Tuesday, October 9, 2012

Rhymes

Tommi is all about rhyming right now. She knows the two words have to sound alike so she tries all the time to rhyme. Sometimes she is successful sometimes not so much. But for 3 years old the fact the mind is working on it is awesome.

Today she was talking about the letter Y and she said "Mommy, y and y rhyme."

I told her, "Not really, they are the same letter."

She said "Why are you feeding Miley? and Y the letter. They rhyme."

I was floored. Maybe b/c I'm her mom I think she is impressive but I thought her logic was very good. I mean for her to explain her theory the plain was amazing to me.

*Big ol mommy grin*

Sunday, October 7, 2012

Chill...

Tommi was putting away her play-doh tonight and I told her to put it all in the bag and put it back where it belongs. As she put it away she said..."Chill woman, I'm taking care of it."

TJ had to cover his face and I just laughed b/c she was saying it being silly.

And yes TJ says it to me all the time...totally joking though.

Friday, October 5, 2012

MJ

I used to "brag" on Tommi alot and feel like Miley lacks that attention...well on the blog. I guess this is the difference in a first and second child...

Miley is such a sweetie, she loves being out and about seeing people and getting attention. If we are at home she demands her morning and afternoon naps but if we are out she will stay up for hours. She loves "talking" and just lighting up whatever room she is in with her amazing smile and sweet bashfulness. She is definitely a mommas girl but totally is crazy over her daddy. She wants to be held by mommy but have daddys undivided attention. And all he has to do is look at her and she folds into herself acting bashful and smiling. It is SO sweet!

She has some MAJOR separation anxiety! Most of the time she does not want me to leave the room or get out of her sight. But we make it work and I just have to time things right if I need to get something done while she is awake. She just has to be fed, entertained, and not tired at all!

When home she is either trying to climb on me or get into whatever big sis is doing...which cracks me up b/c she is already the "annoying" little sister at times.

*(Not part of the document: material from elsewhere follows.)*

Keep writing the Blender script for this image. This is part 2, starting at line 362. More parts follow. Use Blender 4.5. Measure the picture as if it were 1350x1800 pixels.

As "bad" of a sleeper as Miley is...she has learned to put herself back to sleep. But still wants to nurse a few times a night...I honestly don't know how much she gets up b/c I latch her back on and go back to sleep :) I get super frustrated at times but it will be over before I know it (or I pray it will) and I'm just enjoying her sweet cuddles. I consider myself lucky that my baby wants me near so much. BUT I do pray she starts sleeping through the night before too long...b/c it would be nice not to have to wake up so much. But I am still her main source of nutrition. 

I find myself just squeezing her daily b/c she is just SO sweet and cute! I feel like i'm overflowing with love for her!

I have been blessed...as much as she can drive me to drink I feel like I am one VERY blessed mommy to have such a sweet little girl...I have 2 but this is about Miley and Miley only!

The last 8 and a half months have flown by! 

Thursday, October 4, 2012

*shaking my head*


This is the conversation I overheard while TJ was putting Tommi to bed...

Daddy, my venus is small...but I have a big butt.
Ok honey...good night
Do you have a butt?
Yes
Do you have a penis?
Yes
Ok, good night daddy, I love you


WHAT?!?! Seriously Tommi?

I love this girl but she sure is random and asks too many questions.